Visiting Writer Sheryl St. Germain
Visiting Writer Sheryl St. Germain spent time in Tom Murphy's Memoir Writing
class February 5 (she writes about growing up in New Orleans, and that date
marks the beginning of Mardi Gras) and February 8.
A native of New Orleans, Sheryl St. Germain has taught creative writing at
The University of Texas at Dallas, the University of Louisiana at Lafayette,
Knox College and Iowa State University. She currently directs the MFA
program in Creative Writing at Chatham College where she also teaches
poetry and creative nonfiction. Her work has received several awards,
including two NEA Fellowships, an NEH Fellowship, the Dobie-Paisano Fellowship,
the Ki Davis Award from the Aspen Writers Foundation, and most recently the
William Faulkner Award for the personal essay.
Her poems and essays have appeared in numerous literary journals, including
TriQuarterly Review, Chatahoochee Review, New Letters, River Styx and Calyx.

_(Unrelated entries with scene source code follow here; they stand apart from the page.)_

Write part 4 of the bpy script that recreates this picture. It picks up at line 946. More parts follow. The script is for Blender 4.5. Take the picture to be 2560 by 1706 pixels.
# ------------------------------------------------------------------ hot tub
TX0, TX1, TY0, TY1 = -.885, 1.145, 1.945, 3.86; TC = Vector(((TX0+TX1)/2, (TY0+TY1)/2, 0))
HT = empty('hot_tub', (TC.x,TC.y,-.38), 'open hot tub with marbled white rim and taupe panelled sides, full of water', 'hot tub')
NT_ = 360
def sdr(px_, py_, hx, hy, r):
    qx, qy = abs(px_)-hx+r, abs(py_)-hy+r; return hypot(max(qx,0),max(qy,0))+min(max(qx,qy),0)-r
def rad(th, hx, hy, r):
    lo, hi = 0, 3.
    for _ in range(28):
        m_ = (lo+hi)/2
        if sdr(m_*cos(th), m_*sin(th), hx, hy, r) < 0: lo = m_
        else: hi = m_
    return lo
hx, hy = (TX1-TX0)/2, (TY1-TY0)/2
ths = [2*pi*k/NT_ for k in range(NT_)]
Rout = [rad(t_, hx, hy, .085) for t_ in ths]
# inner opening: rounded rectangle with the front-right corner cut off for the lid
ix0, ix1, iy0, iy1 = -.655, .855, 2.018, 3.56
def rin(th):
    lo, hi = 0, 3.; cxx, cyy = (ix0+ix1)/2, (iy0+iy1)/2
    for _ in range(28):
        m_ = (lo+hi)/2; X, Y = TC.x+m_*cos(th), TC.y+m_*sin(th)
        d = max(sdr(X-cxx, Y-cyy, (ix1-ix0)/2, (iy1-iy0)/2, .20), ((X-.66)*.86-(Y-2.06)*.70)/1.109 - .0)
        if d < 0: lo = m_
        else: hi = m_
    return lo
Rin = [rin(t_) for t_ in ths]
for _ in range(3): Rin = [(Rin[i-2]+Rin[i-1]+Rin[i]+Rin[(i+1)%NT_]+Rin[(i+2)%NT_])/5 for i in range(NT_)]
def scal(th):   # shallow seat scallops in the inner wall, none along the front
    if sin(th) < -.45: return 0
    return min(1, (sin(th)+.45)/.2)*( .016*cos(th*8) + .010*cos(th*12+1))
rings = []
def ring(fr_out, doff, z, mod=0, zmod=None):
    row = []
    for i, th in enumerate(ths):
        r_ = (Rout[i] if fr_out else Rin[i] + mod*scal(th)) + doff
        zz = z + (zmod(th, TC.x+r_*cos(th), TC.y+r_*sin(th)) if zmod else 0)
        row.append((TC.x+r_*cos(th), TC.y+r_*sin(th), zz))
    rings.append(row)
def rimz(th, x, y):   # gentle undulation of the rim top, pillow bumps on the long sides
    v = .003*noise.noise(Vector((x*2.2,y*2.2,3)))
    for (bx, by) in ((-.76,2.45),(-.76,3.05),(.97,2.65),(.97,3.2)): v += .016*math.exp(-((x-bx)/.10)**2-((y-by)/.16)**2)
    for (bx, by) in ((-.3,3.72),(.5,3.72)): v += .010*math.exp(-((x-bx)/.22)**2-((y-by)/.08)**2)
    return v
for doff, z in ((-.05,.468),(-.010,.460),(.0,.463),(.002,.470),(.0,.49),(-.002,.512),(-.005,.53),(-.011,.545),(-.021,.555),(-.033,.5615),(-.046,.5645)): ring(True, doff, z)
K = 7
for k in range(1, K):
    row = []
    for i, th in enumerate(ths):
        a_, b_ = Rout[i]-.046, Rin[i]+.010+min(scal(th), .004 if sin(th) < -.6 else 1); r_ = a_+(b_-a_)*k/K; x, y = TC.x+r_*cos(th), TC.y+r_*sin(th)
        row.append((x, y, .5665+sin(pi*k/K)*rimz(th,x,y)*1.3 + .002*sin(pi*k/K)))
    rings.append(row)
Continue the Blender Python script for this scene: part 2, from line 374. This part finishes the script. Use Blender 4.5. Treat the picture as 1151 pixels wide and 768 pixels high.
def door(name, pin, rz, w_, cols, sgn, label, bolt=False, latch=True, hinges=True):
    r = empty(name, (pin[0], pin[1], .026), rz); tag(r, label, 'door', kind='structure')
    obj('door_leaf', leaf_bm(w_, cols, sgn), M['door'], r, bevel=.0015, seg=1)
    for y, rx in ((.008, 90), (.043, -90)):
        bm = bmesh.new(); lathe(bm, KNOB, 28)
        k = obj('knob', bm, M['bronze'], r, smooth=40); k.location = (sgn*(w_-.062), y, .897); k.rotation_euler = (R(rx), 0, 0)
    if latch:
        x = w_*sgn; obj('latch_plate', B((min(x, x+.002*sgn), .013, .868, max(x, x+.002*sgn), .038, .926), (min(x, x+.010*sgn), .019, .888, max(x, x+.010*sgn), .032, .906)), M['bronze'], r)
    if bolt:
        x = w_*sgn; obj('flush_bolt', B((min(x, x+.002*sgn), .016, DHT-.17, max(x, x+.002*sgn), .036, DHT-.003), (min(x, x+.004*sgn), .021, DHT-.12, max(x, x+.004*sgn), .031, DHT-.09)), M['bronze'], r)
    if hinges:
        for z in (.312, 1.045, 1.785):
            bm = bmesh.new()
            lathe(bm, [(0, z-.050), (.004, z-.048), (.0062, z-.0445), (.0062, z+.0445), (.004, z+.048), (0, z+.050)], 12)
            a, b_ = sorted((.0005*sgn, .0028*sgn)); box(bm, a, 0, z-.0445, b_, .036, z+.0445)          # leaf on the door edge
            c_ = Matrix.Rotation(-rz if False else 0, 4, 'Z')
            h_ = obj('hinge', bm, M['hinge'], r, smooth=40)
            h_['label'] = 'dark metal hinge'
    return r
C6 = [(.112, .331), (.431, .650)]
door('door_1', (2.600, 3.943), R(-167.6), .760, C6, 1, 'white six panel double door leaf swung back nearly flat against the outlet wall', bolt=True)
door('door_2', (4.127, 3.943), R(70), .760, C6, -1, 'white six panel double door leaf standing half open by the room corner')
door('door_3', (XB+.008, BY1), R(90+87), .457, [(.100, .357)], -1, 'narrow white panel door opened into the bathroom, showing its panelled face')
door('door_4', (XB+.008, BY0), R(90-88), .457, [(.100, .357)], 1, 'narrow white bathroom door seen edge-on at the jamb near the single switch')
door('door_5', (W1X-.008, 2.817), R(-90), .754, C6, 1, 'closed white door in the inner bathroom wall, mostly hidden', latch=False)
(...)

Her books include Going Home, The Mask of Medusa, Making
Bread at Midnight, How Heavy the Breath of God, and The
Journals of Scheherazade. She has also published a book of translations
of the Cajun poet Jean Arceneaux, Je Suis Cadien. A book of
lyric essays, Swamp Songs: the Making of an Unruly Woman, was published
in 2003 by The University of Utah Press. Bio excerpted from http://www.sherylstgermain.com/about.html
She is currently at work on a new book of essays about Louisiana.